Start of Dataset content
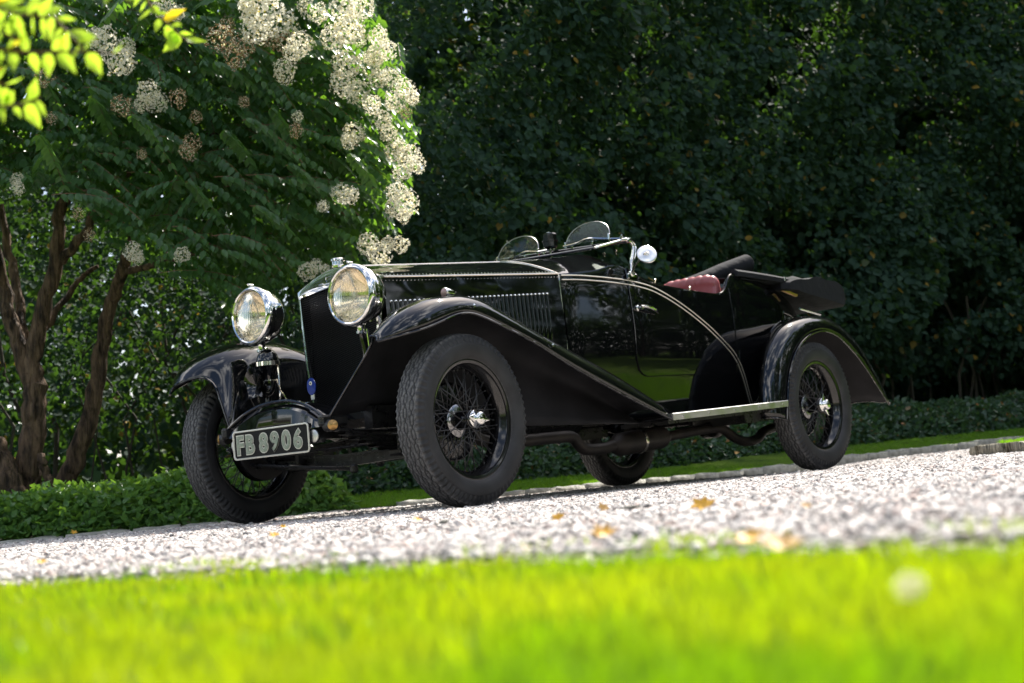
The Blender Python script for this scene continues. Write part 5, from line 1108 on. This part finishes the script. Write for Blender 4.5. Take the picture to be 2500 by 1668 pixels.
for i, (a, d, h, r_, lb) in enumerate([(-13, -16, 9, 3.4, 'broad tree far left across the lawn behind the camera'), (-4, -20, 11, 4.0, 'tallest tree across the lawn behind the camera'), (6, -18, 9, 3.6, 'round tree across the lawn right behind the camera'), (17, -12, 11, 4.2, 'wide tree behind the camera on the right-hand lawn'), (15, 1, 10, 3.6, 'broad tree on the right-hand lawn outside the frame'), (12, 13.5, 8, 3.0, 'nearest tree on the stone-edged island outside the frame'), (15.5, 17.5, 10, 3.4, 'second tree on the island outside the frame'), (18, 9, 12, 4.4, 'big tree standing right of the stone-edged island'), (24, 15, 13, 5.0, 'huge tree far right past the island'), (-24, -5, 9, 3.4, 'tree on the left-hand lawn outside the frame'), (-30, 5, 10, 4.0, 'big tree left of the driveway outside the frame')]):
    far_tree(a, d, h, r_, 300+i, lb)
rr = np.random.default_rng(9); n = 16000; P = Wa(rr.uniform(-30, 30, n), -24+rr.uniform(-1, 1, n), rr.uniform(0, 3.5, n)**1.0); N = norm(rr.normal(0, .5, (n, 3))+np.array([E2[0], E2[1], .6])); Ls = rr.uniform(.3, .5, n)
bh = thing('far_hedge', 'clipped hedge at the far end of the lawn behind the camera', 'hedge', W(0, -24, 0)); V, F = leaves(P-np.array(bh.location), norm(rr.normal(size=(n, 3))), N, Ls, Ls*.9); o = big_mesh('foliage', V, F, M_tleaf, bh); o['kind'] = 'stuff'

# ------------------------------------------------------------------ fallen leaves
def fallen(px, py, dd, size, m, label, z=None, curl=.3):
    a, d, zz_ = pxat(px*1.0638, py*1.0638, dd); t = W(a, d, zz_)
    V = []; F = []; rn_ = np.random.default_rng(int(px*7+py)); ns_ = 11
    rad = [1, .55, .9, .5, 1.0, .6, .95, .5, .85, .55, .9]
    V.append((0, 0, 0)); 
    for k in range(ns_):
        a_ = 2*math.pi*k/ns_; r2_ = rad[k]*rn_.uniform(.85, 1.1); V.append((r2_*math.cos(a_), r2_*math.sin(a_)*.8, curl*r2_*r2_*rn_.uniform(.2, 1.4)))
    F = [(0, k+1, (k+1) % ns_+1) for k in range(ns_)]
    size *= 1.25; o = obj('fallen_leaf', V, F, m); o.location = tuple(t); o.rotation_euler = (rnd.uniform(-.3, .5), rnd.uniform(-.3, .3), rnd.uniform(0, 6)); o.scale = (size, size, size); solid(o, .02)
    o.rotation_euler = Euler((rnd.uniform(.5, 1.0), rnd.uniform(-.3, .3), -YAW+rnd.uniform(-.4, .4))); tag(o, label, 'leaf', 'fallen leaves on the gravel'); return o
def groundd(px, py, z=.016):
    v = _fw+_r*(px*1.0638-1250)/3737.93-_u*(py*1.0638-834)/3737.93; t = (z-CAM[2])/v[2]; q = v[:2]*t; return float(q @ E2)
for px, py, s, m, lb, dm in [(1612, 1158, .024, M_yleaf, 'bright orange-yellow fallen leaf, the largest on the gravel right of the front wheel', 9), (1383, 1222, .018, M_yleaf, 'orange curled fallen leaf near the lawn edge below the middle of the car', 9), (1720, 1236, .016, M_yleaf, 'blurred orange fallen leaf close to the lawn on the right', 9), (1790, 1246, .018, M_oleaf, 'pale yellow blurred leaf beside the lawn edge on the right', 9), (1280, 1187, .014, M_yleaf, 'small yellow leaf on the gravel just right of the front wheel', 9), (1385, 1165, .014, M_oleaf, 'pale cream leaf on the gravel beneath the front fender end', 9), (957, 1192, .012, M_yleaf, 'small orange leaf on the gravel left of the near front wheel', 9), (628, 1228, .012, M_yleaf, 'small orange leaf on the gravel under the far front wheel', 9), (95, 1290, .011, M_yleaf, 'yellow leaf at the far left on the gravel', 9), (650, 1208, .011, M_yleaf, 'tiny orange leaf beside the bottom of the far front tyre', 9), (1850, 1160, .009, M_oleaf, 'tiny tan leaf on the gravel below the rear wheel', 9), (170, 1222, .020, M_yleaf, 'orange leaf lying on the kerb under the ground cover at left', 8.9)]:
    z = .014 if dm == 9 else 0; dd = min(groundd(px, py, z), 8.0) if dm == 9 else dm
    fallen(px, py, dd, s, m, lb)
for px, py, dd, s, lb in [(2165, 1047, 14.3, .028, 'tan leaf on the grass strip behind the rear wheel'), (2240, 1067, 14.6, .030, 'cream leaf standing on the grass strip right of the rear wheel'), (2120, 1062, 13.6, .026, 'brown leaf by the low hedge foot near the rear tyre'), (1000, 1136, 10.2, .030, 'orange leaf on the grass strip seen under the car beside the front tyre'), (1690, 1040, 12.5, .02, 'small brown leaf caught in the low hedge under the car')]:
    o = fallen(px, py, dd, s, M_oleaf, lb, curl=.5); o['group'] = 'fallen leaves on the grass strip'
# grey twig-like stone and larger dark stones lying on the gravel
for px, py, w_, h_, lb in [(1448, 1164, .050, .016, 'long flat grey stone lying on the gravel under the fender end'), (1018, 1198, .024, .020, 'dark purple-grey stone standing proud of the gravel by the front tyre'), (2210, 1232, .020, .016, 'blurred brown stone near the lawn edge at far right'), (1725, 1095, .022, .016, 'small dark stone on the gravel in front of the running board'), (1135, 1146, .02, .014, 'grey stone touching the front tyre on the gravel')]:
    dd = min(groundd(px, py, .008), 8.2); a, d, z = pxat(px*1.0638, py*1.0638, dd); v, f = pebble(int(px)); o = obj('loose_stone', v, f, M_stone); o.scale = (w_, h_*1.2, h_); o.location = tuple(W(a, d, z)); o.rotation_euler = (0, 0, -YAW+.1); tag(o, lb, 'stone', 'loose stones on the gravel')
# white clover head in the foreground lawn
cv = thing('clover_flower', 'white blurred clover flower standing in the foreground lawn at right', 'flower', W(*pxat(2222, 1432, 1.05))); obm('flower_head', CW[0], cv, Matrix.Diagonal((.022, .022, .018, 1)))
q = MB(); q.tube([(0, 0, -.05), (0, 0, 0)], .0012, 5); q.build('stalk', M_stem, cv)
End of Dataset content
# [Short task]
Write out the data precisely as given, excluding the pictures.

# [Correct answer]
The Blender Python script for this scene continues. Write part 5, from line 1108 on. This part finishes the script. Write for Blender 4.5. Take the picture to be 2500 by 1668 pixels.
for i, (a, d, h, r_, lb) in enumerate([(-13, -16, 9, 3.4, 'broad tree far left across the lawn behind the camera'), (-4, -20, 11, 4.0, 'tallest tree across the lawn behind the camera'), (6, -18, 9, 3.6, 'round tree across the lawn right behind the camera'), (17, -12, 11, 4.2, 'wide tree behind the camera on the right-hand lawn'), (15, 1, 10, 3.6, 'broad tree on the right-hand lawn outside the frame'), (12, 13.5, 8, 3.0, 'nearest tree on the stone-edged island outside the frame'), (15.5, 17.5, 10, 3.4, 'second tree on the island outside the frame'), (18, 9, 12, 4.4, 'big tree standing right of the stone-edged island'), (24, 15, 13, 5.0, 'huge tree far right past the island'), (-24, -5, 9, 3.4, 'tree on the left-hand lawn outside the frame'), (-30, 5, 10, 4.0, 'big tree left of the driveway outside the frame')]):
    far_tree(a, d, h, r_, 300+i, lb)
rr = np.random.default_rng(9); n = 16000; P = Wa(rr.uniform(-30, 30, n), -24+rr.uniform(-1, 1, n), rr.uniform(0, 3.5, n)**1.0); N = norm(rr.normal(0, .5, (n, 3))+np.array([E2[0], E2[1], .6])); Ls = rr.uniform(.3, .5, n)
bh = thing('far_hedge', 'clipped hedge at the far end of the lawn behind the camera', 'hedge', W(0, -24, 0)); V, F = leaves(P-np.array(bh.location), norm(rr.normal(size=(n, 3))), N, Ls, Ls*.9); o = big_mesh('foliage', V, F, M_tleaf, bh); o['kind'] = 'stuff'

# ------------------------------------------------------------------ fallen leaves
def fallen(px, py, dd, size, m, label, z=None, curl=.3):
    a, d, zz_ = pxat(px*1.0638, py*1.0638, dd); t = W(a, d, zz_)
    V = []; F = []; rn_ = np.random.default_rng(int(px*7+py)); ns_ = 11
    rad = [1, .55, .9, .5, 1.0, .6, .95, .5, .85, .55, .9]
    V.append((0, 0, 0)); 
    for k in range(ns_):
        a_ = 2*math.pi*k/ns_; r2_ = rad[k]*rn_.uniform(.85, 1.1); V.append((r2_*math.cos(a_), r2_*math.sin(a_)*.8, curl*r2_*r2_*rn_.uniform(.2, 1.4)))
    F = [(0, k+1, (k+1) % ns_+1) for k in range(ns_)]
    size *= 1.25; o = obj('fallen_leaf', V, F, m); o.location = tuple(t); o.rotation_euler = (rnd.uniform(-.3, .5), rnd.uniform(-.3, .3), rnd.uniform(0, 6)); o.scale = (size, size, size); solid(o, .02)
    o.rotation_euler = Euler((rnd.uniform(.5, 1.0), rnd.uniform(-.3, .3), -YAW+rnd.uniform(-.4, .4))); tag(o, label, 'leaf', 'fallen leaves on the gravel'); return o
def groundd(px, py, z=.016):
    v = _fw+_r*(px*1.0638-1250)/3737.93-_u*(py*1.0638-834)/3737.93; t = (z-CAM[2])/v[2]; q = v[:2]*t; return float(q @ E2)
for px, py, s, m, lb, dm in [(1612, 1158, .024, M_yleaf, 'bright orange-yellow fallen leaf, the largest on the gravel right of the front wheel', 9), (1383, 1222, .018, M_yleaf, 'orange curled fallen leaf near the lawn edge below the middle of the car', 9), (1720, 1236, .016, M_yleaf, 'blurred orange fallen leaf close to the lawn on the right', 9), (1790, 1246, .018, M_oleaf, 'pale yellow blurred leaf beside the lawn edge on the right', 9), (1280, 1187, .014, M_yleaf, 'small yellow leaf on the gravel just right of the front wheel', 9), (1385, 1165, .014, M_oleaf, 'pale cream leaf on the gravel beneath the front fender end', 9), (957, 1192, .012, M_yleaf, 'small orange leaf on the gravel left of the near front wheel', 9), (628, 1228, .012, M_yleaf, 'small orange leaf on the gravel under the far front wheel', 9), (95, 1290, .011, M_yleaf, 'yellow leaf at the far left on the gravel', 9), (650, 1208, .011, M_yleaf, 'tiny orange leaf beside the bottom of the far front tyre', 9), (1850, 1160, .009, M_oleaf, 'tiny tan leaf on the gravel below the rear wheel', 9), (170, 1222, .020, M_yleaf, 'orange leaf lying on the kerb under the ground cover at left', 8.9)]:
    z = .014 if dm == 9 else 0; dd = min(groundd(px, py, z), 8.0) if dm == 9 else dm
    fallen(px, py, dd, s, m, lb)
for px, py, dd, s, lb in [(2165, 1047, 14.3, .028, 'tan leaf on the grass strip behind the rear wheel'), (2240, 1067, 14.6, .030, 'cream leaf standing on the grass strip right of the rear wheel'), (2120, 1062, 13.6, .026, 'brown leaf by the low hedge foot near the rear tyre'), (1000, 1136, 10.2, .030, 'orange leaf on the grass strip seen under the car beside the front tyre'), (1690, 1040, 12.5, .02, 'small brown leaf caught in the low hedge under the car')]:
    o = fallen(px, py, dd, s, M_oleaf, lb, curl=.5); o['group'] = 'fallen leaves on the grass strip'
# grey twig-like stone and larger dark stones lying on the gravel
for px, py, w_, h_, lb in [(1448, 1164, .050, .016, 'long flat grey stone lying on the gravel under the fender end'), (1018, 1198, .024, .020, 'dark purple-grey stone standing proud of the gravel by the front tyre'), (2210, 1232, .020, .016, 'blurred brown stone near the lawn edge at far right'), (1725, 1095, .022, .016, 'small dark stone on the gravel in front of the running board'), (1135, 1146, .02, .014, 'grey stone touching the front tyre on the gravel')]:
    dd = min(groundd(px, py, .008), 8.2); a, d, z = pxat(px*1.0638, py*1.0638, dd); v, f = pebble(int(px)); o = obj('loose_stone', v, f, M_stone); o.scale = (w_, h_*1.2, h_); o.location = tuple(W(a, d, z)); o.rotation_euler = (0, 0, -YAW+.1); tag(o, lb, 'stone', 'loose stones on the gravel')
# white clover head in the foreground lawn
cv = thing('clover_flower', 'white blurred clover flower standing in the foreground lawn at right', 'flower', W(*pxat(2222, 1432, 1.05))); obm('flower_head', CW[0], cv, Matrix.Diagonal((.022, .022, .018, 1)))
q = MB(); q.tube([(0, 0, -.05), (0, 0, 0)], .0012, 5); q.build('stalk', M_stem, cv)